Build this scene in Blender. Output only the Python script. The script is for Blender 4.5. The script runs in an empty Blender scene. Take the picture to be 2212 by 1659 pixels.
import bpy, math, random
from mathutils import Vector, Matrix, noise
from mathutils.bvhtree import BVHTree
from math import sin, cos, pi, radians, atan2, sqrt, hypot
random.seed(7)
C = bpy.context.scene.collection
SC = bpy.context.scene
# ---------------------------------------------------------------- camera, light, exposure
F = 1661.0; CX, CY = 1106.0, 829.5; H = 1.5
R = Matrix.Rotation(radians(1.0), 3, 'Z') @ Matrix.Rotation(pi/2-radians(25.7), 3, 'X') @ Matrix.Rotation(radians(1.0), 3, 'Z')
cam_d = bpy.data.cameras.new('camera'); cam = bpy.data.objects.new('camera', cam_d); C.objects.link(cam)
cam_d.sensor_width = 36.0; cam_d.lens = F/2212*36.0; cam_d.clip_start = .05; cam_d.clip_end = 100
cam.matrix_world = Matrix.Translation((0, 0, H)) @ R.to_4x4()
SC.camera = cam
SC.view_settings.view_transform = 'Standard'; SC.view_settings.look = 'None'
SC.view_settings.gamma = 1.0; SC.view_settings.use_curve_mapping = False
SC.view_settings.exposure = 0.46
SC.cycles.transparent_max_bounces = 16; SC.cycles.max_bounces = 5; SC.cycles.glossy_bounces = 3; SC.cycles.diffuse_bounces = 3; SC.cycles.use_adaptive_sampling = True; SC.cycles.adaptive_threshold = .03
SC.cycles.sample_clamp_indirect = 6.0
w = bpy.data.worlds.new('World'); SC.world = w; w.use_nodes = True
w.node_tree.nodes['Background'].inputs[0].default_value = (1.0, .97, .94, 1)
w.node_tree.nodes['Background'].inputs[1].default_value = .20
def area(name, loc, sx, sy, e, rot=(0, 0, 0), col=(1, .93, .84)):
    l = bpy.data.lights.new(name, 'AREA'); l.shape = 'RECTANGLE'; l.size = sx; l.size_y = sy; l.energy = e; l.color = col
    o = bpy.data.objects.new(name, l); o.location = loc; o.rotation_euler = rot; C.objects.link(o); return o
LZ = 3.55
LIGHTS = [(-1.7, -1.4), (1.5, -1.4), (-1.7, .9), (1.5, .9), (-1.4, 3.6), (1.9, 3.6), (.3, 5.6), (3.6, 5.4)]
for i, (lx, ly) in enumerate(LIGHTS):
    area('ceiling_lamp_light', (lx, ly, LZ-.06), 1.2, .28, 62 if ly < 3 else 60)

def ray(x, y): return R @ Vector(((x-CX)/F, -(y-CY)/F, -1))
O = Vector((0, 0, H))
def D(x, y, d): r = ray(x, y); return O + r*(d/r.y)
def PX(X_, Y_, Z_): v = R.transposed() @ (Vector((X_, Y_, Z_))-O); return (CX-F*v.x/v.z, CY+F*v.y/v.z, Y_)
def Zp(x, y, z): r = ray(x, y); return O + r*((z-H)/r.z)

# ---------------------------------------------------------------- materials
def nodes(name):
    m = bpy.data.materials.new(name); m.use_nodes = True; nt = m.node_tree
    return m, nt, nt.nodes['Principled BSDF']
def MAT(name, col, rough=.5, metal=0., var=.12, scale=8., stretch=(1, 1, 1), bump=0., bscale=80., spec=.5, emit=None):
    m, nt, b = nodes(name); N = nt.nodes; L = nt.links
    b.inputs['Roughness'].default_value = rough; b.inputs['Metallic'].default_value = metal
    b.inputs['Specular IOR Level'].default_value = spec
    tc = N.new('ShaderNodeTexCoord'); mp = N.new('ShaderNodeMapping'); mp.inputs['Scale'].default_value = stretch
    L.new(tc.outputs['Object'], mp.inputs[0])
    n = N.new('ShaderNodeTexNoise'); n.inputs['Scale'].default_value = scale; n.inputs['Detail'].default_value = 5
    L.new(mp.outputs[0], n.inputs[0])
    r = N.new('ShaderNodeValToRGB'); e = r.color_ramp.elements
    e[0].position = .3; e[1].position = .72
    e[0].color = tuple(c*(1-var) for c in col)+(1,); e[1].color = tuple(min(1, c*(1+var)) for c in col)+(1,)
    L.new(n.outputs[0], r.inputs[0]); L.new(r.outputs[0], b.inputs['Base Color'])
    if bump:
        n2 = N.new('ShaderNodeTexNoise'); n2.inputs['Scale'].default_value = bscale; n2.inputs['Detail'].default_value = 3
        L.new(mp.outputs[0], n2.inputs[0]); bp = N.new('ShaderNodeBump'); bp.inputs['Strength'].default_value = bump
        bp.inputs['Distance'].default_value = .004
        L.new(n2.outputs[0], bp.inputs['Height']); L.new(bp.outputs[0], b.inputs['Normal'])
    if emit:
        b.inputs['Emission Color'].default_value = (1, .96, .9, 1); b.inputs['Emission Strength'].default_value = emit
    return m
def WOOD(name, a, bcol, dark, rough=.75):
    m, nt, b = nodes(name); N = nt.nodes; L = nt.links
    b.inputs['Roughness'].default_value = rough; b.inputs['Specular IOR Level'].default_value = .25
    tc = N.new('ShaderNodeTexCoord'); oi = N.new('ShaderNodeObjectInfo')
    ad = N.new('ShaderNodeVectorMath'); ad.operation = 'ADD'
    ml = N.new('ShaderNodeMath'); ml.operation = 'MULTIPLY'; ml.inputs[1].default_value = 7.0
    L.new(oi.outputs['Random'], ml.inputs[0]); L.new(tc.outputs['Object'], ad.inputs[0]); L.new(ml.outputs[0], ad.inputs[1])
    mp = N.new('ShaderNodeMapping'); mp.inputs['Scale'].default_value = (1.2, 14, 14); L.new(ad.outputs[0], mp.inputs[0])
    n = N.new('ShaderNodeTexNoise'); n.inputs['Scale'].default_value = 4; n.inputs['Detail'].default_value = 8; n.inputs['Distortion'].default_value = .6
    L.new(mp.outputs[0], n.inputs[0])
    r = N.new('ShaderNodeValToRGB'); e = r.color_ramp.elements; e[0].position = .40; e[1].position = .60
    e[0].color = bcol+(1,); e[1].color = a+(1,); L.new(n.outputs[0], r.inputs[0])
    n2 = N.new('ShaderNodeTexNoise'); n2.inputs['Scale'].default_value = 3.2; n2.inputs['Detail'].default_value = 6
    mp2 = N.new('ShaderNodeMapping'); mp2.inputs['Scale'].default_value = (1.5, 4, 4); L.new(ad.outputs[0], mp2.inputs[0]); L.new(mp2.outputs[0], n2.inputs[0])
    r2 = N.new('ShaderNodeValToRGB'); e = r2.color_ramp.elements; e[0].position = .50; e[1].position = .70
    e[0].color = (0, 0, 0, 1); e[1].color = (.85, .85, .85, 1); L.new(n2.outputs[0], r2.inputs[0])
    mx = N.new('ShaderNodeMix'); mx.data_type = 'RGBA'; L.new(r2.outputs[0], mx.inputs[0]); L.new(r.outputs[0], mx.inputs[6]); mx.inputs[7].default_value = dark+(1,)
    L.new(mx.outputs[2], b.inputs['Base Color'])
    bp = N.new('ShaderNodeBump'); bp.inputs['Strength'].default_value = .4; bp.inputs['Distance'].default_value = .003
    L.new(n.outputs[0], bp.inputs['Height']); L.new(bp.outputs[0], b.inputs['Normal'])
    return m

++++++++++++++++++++

*Written instruction*. Give the material above again, word for word.

*Answer to the problem*.
Build this scene in Blender. Output only the Python script. The script is for Blender 4.5. The script runs in an empty Blender scene. Take the picture to be 2212 by 1659 pixels.
import bpy, math, random
from mathutils import Vector, Matrix, noise
from mathutils.bvhtree import BVHTree
from math import sin, cos, pi, radians, atan2, sqrt, hypot
random.seed(7)
C = bpy.context.scene.collection
SC = bpy.context.scene
# ---------------------------------------------------------------- camera, light, exposure
F = 1661.0; CX, CY = 1106.0, 829.5; H = 1.5
R = Matrix.Rotation(radians(1.0), 3, 'Z') @ Matrix.Rotation(pi/2-radians(25.7), 3, 'X') @ Matrix.Rotation(radians(1.0), 3, 'Z')
cam_d = bpy.data.cameras.new('camera'); cam = bpy.data.objects.new('camera', cam_d); C.objects.link(cam)
cam_d.sensor_width = 36.0; cam_d.lens = F/2212*36.0; cam_d.clip_start = .05; cam_d.clip_end = 100
cam.matrix_world = Matrix.Translation((0, 0, H)) @ R.to_4x4()
SC.camera = cam
SC.view_settings.view_transform = 'Standard'; SC.view_settings.look = 'None'
SC.view_settings.gamma = 1.0; SC.view_settings.use_curve_mapping = False
SC.view_settings.exposure = 0.46
SC.cycles.transparent_max_bounces = 16; SC.cycles.max_bounces = 5; SC.cycles.glossy_bounces = 3; SC.cycles.diffuse_bounces = 3; SC.cycles.use_adaptive_sampling = True; SC.cycles.adaptive_threshold = .03
SC.cycles.sample_clamp_indirect = 6.0
w = bpy.data.worlds.new('World'); SC.world = w; w.use_nodes = True
w.node_tree.nodes['Background'].inputs[0].default_value = (1.0, .97, .94, 1)
w.node_tree.nodes['Background'].inputs[1].default_value = .20
def area(name, loc, sx, sy, e, rot=(0, 0, 0), col=(1, .93, .84)):
    l = bpy.data.lights.new(name, 'AREA'); l.shape = 'RECTANGLE'; l.size = sx; l.size_y = sy; l.energy = e; l.color = col
    o = bpy.data.objects.new(name, l); o.location = loc; o.rotation_euler = rot; C.objects.link(o); return o
LZ = 3.55
LIGHTS = [(-1.7, -1.4), (1.5, -1.4), (-1.7, .9), (1.5, .9), (-1.4, 3.6), (1.9, 3.6), (.3, 5.6), (3.6, 5.4)]
for i, (lx, ly) in enumerate(LIGHTS):
    area('ceiling_lamp_light', (lx, ly, LZ-.06), 1.2, .28, 62 if ly < 3 else 60)

def ray(x, y): return R @ Vector(((x-CX)/F, -(y-CY)/F, -1))
O = Vector((0, 0, H))
def D(x, y, d): r = ray(x, y); return O + r*(d/r.y)
def PX(X_, Y_, Z_): v = R.transposed() @ (Vector((X_, Y_, Z_))-O); return (CX-F*v.x/v.z, CY+F*v.y/v.z, Y_)
def Zp(x, y, z): r = ray(x, y); return O + r*((z-H)/r.z)

# ---------------------------------------------------------------- materials
def nodes(name):
    m = bpy.data.materials.new(name); m.use_nodes = True; nt = m.node_tree
    return m, nt, nt.nodes['Principled BSDF']
def MAT(name, col, rough=.5, metal=0., var=.12, scale=8., stretch=(1, 1, 1), bump=0., bscale=80., spec=.5, emit=None):
    m, nt, b = nodes(name); N = nt.nodes; L = nt.links
    b.inputs['Roughness'].default_value = rough; b.inputs['Metallic'].default_value = metal
    b.inputs['Specular IOR Level'].default_value = spec
    tc = N.new('ShaderNodeTexCoord'); mp = N.new('ShaderNodeMapping'); mp.inputs['Scale'].default_value = stretch
    L.new(tc.outputs['Object'], mp.inputs[0])
    n = N.new('ShaderNodeTexNoise'); n.inputs['Scale'].default_value = scale; n.inputs['Detail'].default_value = 5
    L.new(mp.outputs[0], n.inputs[0])
    r = N.new('ShaderNodeValToRGB'); e = r.color_ramp.elements
    e[0].position = .3; e[1].position = .72
    e[0].color = tuple(c*(1-var) for c in col)+(1,); e[1].color = tuple(min(1, c*(1+var)) for c in col)+(1,)
    L.new(n.outputs[0], r.inputs[0]); L.new(r.outputs[0], b.inputs['Base Color'])
    if bump:
        n2 = N.new('ShaderNodeTexNoise'); n2.inputs['Scale'].default_value = bscale; n2.inputs['Detail'].default_value = 3
        L.new(mp.outputs[0], n2.inputs[0]); bp = N.new('ShaderNodeBump'); bp.inputs['Strength'].default_value = bump
        bp.inputs['Distance'].default_value = .004
        L.new(n2.outputs[0], bp.inputs['Height']); L.new(bp.outputs[0], b.inputs['Normal'])
    if emit:
        b.inputs['Emission Color'].default_value = (1, .96, .9, 1); b.inputs['Emission Strength'].default_value = emit
    return m
def WOOD(name, a, bcol, dark, rough=.75):
    m, nt, b = nodes(name); N = nt.nodes; L = nt.links
    b.inputs['Roughness'].default_value = rough; b.inputs['Specular IOR Level'].default_value = .25
    tc = N.new('ShaderNodeTexCoord'); oi = N.new('ShaderNodeObjectInfo')
    ad = N.new('ShaderNodeVectorMath'); ad.operation = 'ADD'
    ml = N.new('ShaderNodeMath'); ml.operation = 'MULTIPLY'; ml.inputs[1].default_value = 7.0
    L.new(oi.outputs['Random'], ml.inputs[0]); L.new(tc.outputs['Object'], ad.inputs[0]); L.new(ml.outputs[0], ad.inputs[1])
    mp = N.new('ShaderNodeMapping'); mp.inputs['Scale'].default_value = (1.2, 14, 14); L.new(ad.outputs[0], mp.inputs[0])
    n = N.new('ShaderNodeTexNoise'); n.inputs['Scale'].default_value = 4; n.inputs['Detail'].default_value = 8; n.inputs['Distortion'].default_value = .6
    L.new(mp.outputs[0], n.inputs[0])
    r = N.new('ShaderNodeValToRGB'); e = r.color_ramp.elements; e[0].position = .40; e[1].position = .60
    e[0].color = bcol+(1,); e[1].color = a+(1,); L.new(n.outputs[0], r.inputs[0])
    n2 = N.new('ShaderNodeTexNoise'); n2.inputs['Scale'].default_value = 3.2; n2.inputs['Detail'].default_value = 6
    mp2 = N.new('ShaderNodeMapping'); mp2.inputs['Scale'].default_value = (1.5, 4, 4); L.new(ad.outputs[0], mp2.inputs[0]); L.new(mp2.outputs[0], n2.inputs[0])
    r2 = N.new('ShaderNodeValToRGB'); e = r2.color_ramp.elements; e[0].position = .50; e[1].position = .70
    e[0].color = (0, 0, 0, 1); e[1].color = (.85, .85, .85, 1); L.new(n2.outputs[0], r2.inputs[0])
    mx = N.new('ShaderNodeMix'); mx.data_type = 'RGBA'; L.new(r2.outputs[0], mx.inputs[0]); L.new(r.outputs[0], mx.inputs[6]); mx.inputs[7].default_value = dark+(1,)
    L.new(mx.outputs[2], b.inputs['Base Color'])
    bp = N.new('ShaderNodeBump'); bp.inputs['Strength'].default_value = .4; bp.inputs['Distance'].default_value = .003
    L.new(n.outputs[0], bp.inputs['Height']); L.new(bp.outputs[0], b.inputs['Normal'])
    return m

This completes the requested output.